= YOUR INSTRUCTIONS =
Write each line of the material exactly as given, from the top through the line that contains "return v, q", and omit all pictures.

—————

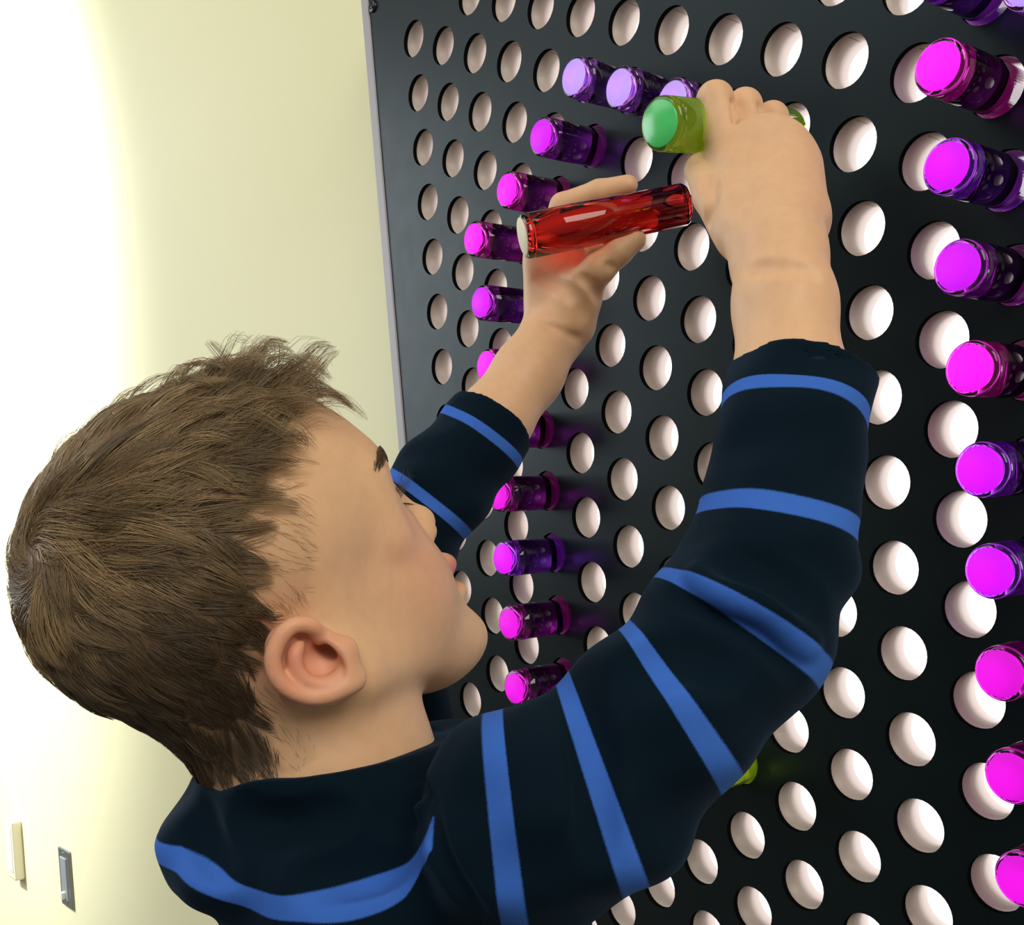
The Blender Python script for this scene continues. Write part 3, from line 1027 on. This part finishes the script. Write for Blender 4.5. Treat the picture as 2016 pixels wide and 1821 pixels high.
def strands_mesh(paths, radii, cols=None):
    """paths (n, m, 3) world; three-sided tapering tubes"""
    n, m, _ = paths.shape
    t = np.gradient(paths, axis=1)
    t /= np.linalg.norm(t, axis=2, keepdims=True) + 1e-9
    ref = np.where(np.abs(t[..., 2:3]) < .9, np.array([0, 0, 1.0]), np.array([1.0, 0, 0]))
    a = np.cross(t, ref); a /= np.linalg.norm(a, axis=2, keepdims=True) + 1e-9
    b = np.cross(t, a)
    vs = []
    for k in range(3):
        an_ = 2 * math.pi * k / 3
        vs.append(paths + (a * math.cos(an_) + b * math.sin(an_)) * radii[..., None])
    v = np.stack(vs, 2).reshape(-1, 3)            # n, m, 3
    i = np.arange(n)[:, None, None] * m * 3 + np.arange(m - 1)[None, :, None] * 3
    k = np.arange(3)[None, None, :]; k2 = (k + 1) % 3
    q = np.stack([i + k, i + k2, i + 3 + k2, i + 3 + k], -1).reshape(-1, 4)
    return v, q

lash, lrad = [], []
for sg in (1, -1):
    for t in np.linspace(-1, 1, 26):
        for lo in (0, 1):
            r0 = np.array([74.5 - 6 * t * t, sg * (26 + 10 * t), -22 + (2.5 - 2.5 * t * t if not lo else -3.5 + 2 * t * t)])
            L = (12.0 if not lo else 5.5) * random.uniform(.8, 1.1)
            d = np.array([1, sg * .35 * t, .25 if not lo else -.6])
            d /= np.linalg.norm(d)
            pts = [r0 + d * L * s_ + np.array([0, 0, (3.2 if not lo else -1.0) * s_ * s_]) for s_ in np.linspace(0, 1, 6)]
            lash.append([cw(H(*p)) - BOFF for p in pts])
            lrad.append(np.linspace(.00016, .00004, 6))
v, q = strands_mesh(np.array(lash), np.array(lrad))
me = fast_mesh('eyelashes', v, q)
link_obj('eyelashes', me, mat('lash_brown', (.03, .018, .01), .5), boy)
brow, brad = [], []
for sg in (1, -1):
    for _ in range(480):
        t = random.random()
        p0 = np.array([82 - 24 * t ** 1.8, sg * (9 + 30 * t), -5 + 5 * math.sin(t * 2.6) + random.uniform(-2.8, 2.8) * (1 - .5 * t)])
        w = H(*p0)
        g = skin.grad(w[None])[0]
        w = w - g * skin.sample(w[None])[0]
        d = -sg * 0 + np.array([-.35, sg * .9, .25 - .5 * t]) @ HA
        d = d - g * (d @ g); d /= np.linalg.norm(d)
        L = random.uniform(5, 9)
        brow.append([cw(w + d * L * s_ + g * (.5 + 2.2 * s_ * (1 - s_) + .4 * s_)) - BOFF for s_ in np.linspace(0, 1, 5)])
        brad.append(np.linspace(.00017, .00005, 5))
v, q = strands_mesh(np.array(brow), np.array(brad))
link_obj('eyebrows', fast_mesh('eyebrows', v, q), mat('brow_brown', (.10, .055, .025), .6), boy)

# ---- hair: strands grown from the scalp, flowing away from the crown
cand = np.nonzero(hm > .02)[0]
NSTR = 23000
prob = np.clip(hm[cand] * 1.3, .10, 1)
pick = RNG.choice(cand, NSTR, replace=True, p=prob / prob.sum())
root = sv[pick] + RNG.normal(0, .7, (NSTR, 3))
rl = local(root)
WH = np.array([-74, 16, 40.0])                          # crown whorl, head-local
NG = 700
gi = RNG.choice(NSTR, NG, replace=False)
near = np.empty(NSTR, int)
for a in range(0, NSTR, 2000):
    dd = ((root[a:a + 2000, None, :] - root[None, gi, :]) ** 2).sum(2)
    near[a:a + 2000] = gi[dd.argmin(1)]
def flow(l):
    d = l - WH
    dist = np.linalg.norm(d, axis=1, keepdims=True)
    d = d / (dist + 1e-6)
    sw = np.cross(np.array([-.75, .2, .63]), d)
    sw_w = np.clip(1 - dist / 45, 0, 1)
    d = d * (1 - .8 * sw_w) + sw * 1.1 * sw_w
    low = np.clip((20 - l[:, 2]) / 60, 0, 1)[:, None]
    back = np.clip((-40 - l[:, 0]) / 40, 0, 1)[:, None]
    down = np.array([0.0, 0, -1.0])
    down2 = np.array([.25, 0, -1.0])
    d = d * (1 - .55 * low) + down2 * .75 * low
    d = d * (1 - .6 * back * low) + down * .6 * back * low
    return d
front = np.clip((rl[:, 0] - 4) / 30, 0, 1) * np.clip((rl[:, 2] - 28) / 16, 0, 1)     # loose forelock
topness = np.clip((rl[:, 2] - 0) / 45, 0, 1)
spike = np.exp(-((rl - np.array([45, 15, 54])) ** 2).sum(1) / 110.0)                    # one lock standing straight up
length = 18 + 19 * topness + 7 * front
length = np.where(rl[:, 2] < -20, 11 + 8 * np.clip((rl[:, 2] + 60) / 40, 0, 1), length)
length *= RNG.uniform(.65, 1.15, NSTR) * np.clip(.35 + hm[pick] * .8, .35, 1)
length = length * (1 - spike) + 40 * spike
M = 8
pos = root - skin.grad(root) * skin.sample(root)[:, None]
path = [pos.copy()]
cn = RNG.normal(0, 1, (NSTR, 3))
noise_d = cn[near] * (.24 + .5 * front[:, None]) + RNG.normal(0, .13, (NSTR, 3)) * (1 + 1.6 * front[:, None])
lift = np.interp(rl[:, 0], [-60, -30, 0, 16, 32, 50, 65], [5, 8, 12, 19, 25, 29, 24])
height = np.where(rl[:, 2] < -20, 2.6, 4.0 + (lift - 4.0) * topness)
height *= (.75 + .25 * cn[near, 0]).clip(.35, 1.3) * RNG.uniform(.6, 1.1, NSTR)
height *= np.clip(.3 + hm[pick], .3, 1)
height = height * (1 - spike) + 38 * spike
for i in range(1, M):
    t = i / (M - 1)
    n = skin.grad(pos)
    l_ = local(pos)
    d = flow(l_) @ HA + noise_d
    d = d + front[:, None] * (np.array([.55, .25, -.25]) @ HA) * t * 1.4
    d = d * (1 - spike[:, None]) + (np.array([-.05, 0, 1.0]) @ HA + noise_d * .15) * spike[:, None]
    tang = d - n * (d * n).sum(1, keepdims=True) * (1 - spike[:, None])
    tang /= np.linalg.norm(tang, axis=1, keepdims=True) + 1e-6
    step = (length / (M - 1))[:, None]
    pos = pos + tang * step * (1 - .35 * front[:, None])
    cur = skin.sample(pos)
    want = height * math.sin(min(1, t * 1.15) * math.pi / 2) * (1 - .30 * t * t)
    pos = pos + n * (np.clip(want - cur, -3, 6) * (1 - spike))[:, None]
    path.append(pos.copy())
path = np.stack(path, 1)
# clumping
tt = np.linspace(0, 1, M)[None, :, None]
wispy = (hm[pick] < .2)
path = path + (path[near] + (root - root[near])[:, None, :] * .30 - path) * (.80 * tt ** 1.0 * np.where(wispy, .35, 1.0)[:, None, None])
wp = cw(path.reshape(-1, 3)).reshape(NSTR, M, 3) - BOFF
rad = np.linspace(1, .25, M)[None, :] * (RNG.uniform(.00011, .00019, NSTR) * np.where(wispy, .55, 1.0))[:, None]
v, q = strands_mesh(wp, rad)
hair_me = fast_mesh('hair', v, q)
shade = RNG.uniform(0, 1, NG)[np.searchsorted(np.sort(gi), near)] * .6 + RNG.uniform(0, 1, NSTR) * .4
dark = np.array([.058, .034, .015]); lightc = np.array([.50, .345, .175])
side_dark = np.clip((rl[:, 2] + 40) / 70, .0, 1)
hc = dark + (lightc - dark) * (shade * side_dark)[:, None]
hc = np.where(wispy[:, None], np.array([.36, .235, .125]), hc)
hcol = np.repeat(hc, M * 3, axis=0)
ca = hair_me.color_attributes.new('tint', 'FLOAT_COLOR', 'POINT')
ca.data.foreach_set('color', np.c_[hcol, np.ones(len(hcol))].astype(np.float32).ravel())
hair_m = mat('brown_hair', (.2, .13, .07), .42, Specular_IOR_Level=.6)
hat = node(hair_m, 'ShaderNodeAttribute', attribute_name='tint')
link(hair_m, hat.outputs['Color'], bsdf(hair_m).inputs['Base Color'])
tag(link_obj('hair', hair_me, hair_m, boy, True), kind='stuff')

—————

= WRITTEN ANSWER =
The Blender Python script for this scene continues. Write part 3, from line 1027 on. This part finishes the script. Write for Blender 4.5. Treat the picture as 2016 pixels wide and 1821 pixels high.
def strands_mesh(paths, radii, cols=None):
    """paths (n, m, 3) world; three-sided tapering tubes"""
    n, m, _ = paths.shape
    t = np.gradient(paths, axis=1)
    t /= np.linalg.norm(t, axis=2, keepdims=True) + 1e-9
    ref = np.where(np.abs(t[..., 2:3]) < .9, np.array([0, 0, 1.0]), np.array([1.0, 0, 0]))
    a = np.cross(t, ref); a /= np.linalg.norm(a, axis=2, keepdims=True) + 1e-9
    b = np.cross(t, a)
    vs = []
    for k in range(3):
        an_ = 2 * math.pi * k / 3
        vs.append(paths + (a * math.cos(an_) + b * math.sin(an_)) * radii[..., None])
    v = np.stack(vs, 2).reshape(-1, 3)            # n, m, 3
    i = np.arange(n)[:, None, None] * m * 3 + np.arange(m - 1)[None, :, None] * 3
    k = np.arange(3)[None, None, :]; k2 = (k + 1) % 3
    q = np.stack([i + k, i + k2, i + 3 + k2, i + 3 + k], -1).reshape(-1, 4)
    return v, q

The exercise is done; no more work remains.